* [Task statement]: Determine how many lines in the data below contain "script" and write only that number.

* [Dataset items]:
===
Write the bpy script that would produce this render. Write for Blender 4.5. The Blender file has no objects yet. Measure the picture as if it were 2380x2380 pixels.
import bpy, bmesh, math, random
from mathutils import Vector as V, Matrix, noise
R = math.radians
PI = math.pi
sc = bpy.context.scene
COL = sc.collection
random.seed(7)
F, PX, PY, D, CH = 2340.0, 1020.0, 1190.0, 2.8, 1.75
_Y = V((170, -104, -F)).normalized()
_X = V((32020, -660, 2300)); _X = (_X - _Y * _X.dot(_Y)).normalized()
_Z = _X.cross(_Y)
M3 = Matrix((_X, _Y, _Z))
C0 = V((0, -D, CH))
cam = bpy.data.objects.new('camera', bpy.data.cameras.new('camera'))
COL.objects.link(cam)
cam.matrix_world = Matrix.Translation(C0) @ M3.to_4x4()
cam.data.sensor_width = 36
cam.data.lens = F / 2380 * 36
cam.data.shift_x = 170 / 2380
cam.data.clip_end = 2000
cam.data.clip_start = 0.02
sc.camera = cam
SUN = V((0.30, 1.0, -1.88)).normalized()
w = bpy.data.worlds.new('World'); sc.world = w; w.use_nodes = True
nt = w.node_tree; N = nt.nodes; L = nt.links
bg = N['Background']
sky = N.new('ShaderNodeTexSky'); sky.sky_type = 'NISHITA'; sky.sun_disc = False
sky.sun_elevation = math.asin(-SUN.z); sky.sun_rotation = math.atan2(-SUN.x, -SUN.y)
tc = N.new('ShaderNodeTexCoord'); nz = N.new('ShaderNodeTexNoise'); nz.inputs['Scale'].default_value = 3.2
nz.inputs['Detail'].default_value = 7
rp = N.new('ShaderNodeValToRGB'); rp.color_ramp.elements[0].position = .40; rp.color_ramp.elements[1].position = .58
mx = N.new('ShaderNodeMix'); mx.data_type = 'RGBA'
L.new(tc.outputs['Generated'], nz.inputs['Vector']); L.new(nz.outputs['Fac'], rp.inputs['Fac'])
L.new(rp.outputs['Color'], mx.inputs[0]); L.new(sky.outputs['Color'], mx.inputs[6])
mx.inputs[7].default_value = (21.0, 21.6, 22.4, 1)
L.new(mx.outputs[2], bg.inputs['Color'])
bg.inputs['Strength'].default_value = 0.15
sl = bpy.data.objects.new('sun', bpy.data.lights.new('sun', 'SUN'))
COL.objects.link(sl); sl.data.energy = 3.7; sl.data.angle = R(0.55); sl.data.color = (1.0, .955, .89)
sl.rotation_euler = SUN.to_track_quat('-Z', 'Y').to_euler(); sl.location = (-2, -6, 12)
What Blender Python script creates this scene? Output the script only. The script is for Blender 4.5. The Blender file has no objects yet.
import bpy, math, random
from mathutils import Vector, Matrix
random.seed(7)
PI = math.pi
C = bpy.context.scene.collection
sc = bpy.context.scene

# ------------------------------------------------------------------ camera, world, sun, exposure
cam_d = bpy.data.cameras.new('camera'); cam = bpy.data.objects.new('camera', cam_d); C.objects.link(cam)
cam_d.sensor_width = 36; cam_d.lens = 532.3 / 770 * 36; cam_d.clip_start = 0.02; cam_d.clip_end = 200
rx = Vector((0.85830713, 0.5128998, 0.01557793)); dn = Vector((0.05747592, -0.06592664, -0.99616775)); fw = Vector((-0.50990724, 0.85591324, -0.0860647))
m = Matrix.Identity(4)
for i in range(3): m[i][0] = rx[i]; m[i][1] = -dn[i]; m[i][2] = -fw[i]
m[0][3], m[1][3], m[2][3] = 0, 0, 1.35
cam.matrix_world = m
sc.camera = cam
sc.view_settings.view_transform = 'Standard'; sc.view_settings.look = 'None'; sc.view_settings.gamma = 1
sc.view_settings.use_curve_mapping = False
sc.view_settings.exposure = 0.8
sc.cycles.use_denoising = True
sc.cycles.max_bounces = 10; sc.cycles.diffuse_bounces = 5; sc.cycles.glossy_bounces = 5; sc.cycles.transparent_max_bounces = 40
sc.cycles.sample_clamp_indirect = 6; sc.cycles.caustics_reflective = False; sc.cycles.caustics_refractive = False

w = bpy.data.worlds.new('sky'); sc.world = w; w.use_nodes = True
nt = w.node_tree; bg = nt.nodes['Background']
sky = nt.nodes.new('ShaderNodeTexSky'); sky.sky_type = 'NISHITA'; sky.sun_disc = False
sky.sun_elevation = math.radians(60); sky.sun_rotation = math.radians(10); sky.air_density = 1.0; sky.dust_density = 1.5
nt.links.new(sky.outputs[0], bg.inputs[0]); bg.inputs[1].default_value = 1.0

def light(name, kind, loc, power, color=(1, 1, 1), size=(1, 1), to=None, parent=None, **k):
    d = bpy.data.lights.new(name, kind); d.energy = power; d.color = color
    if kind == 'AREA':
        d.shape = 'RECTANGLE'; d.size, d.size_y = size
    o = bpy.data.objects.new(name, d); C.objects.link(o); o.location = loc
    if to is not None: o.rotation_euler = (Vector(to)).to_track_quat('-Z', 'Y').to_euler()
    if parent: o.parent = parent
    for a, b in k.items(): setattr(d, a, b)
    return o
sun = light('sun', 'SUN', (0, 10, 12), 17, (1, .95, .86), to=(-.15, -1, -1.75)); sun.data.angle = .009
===
* [Result of the exercise]: 2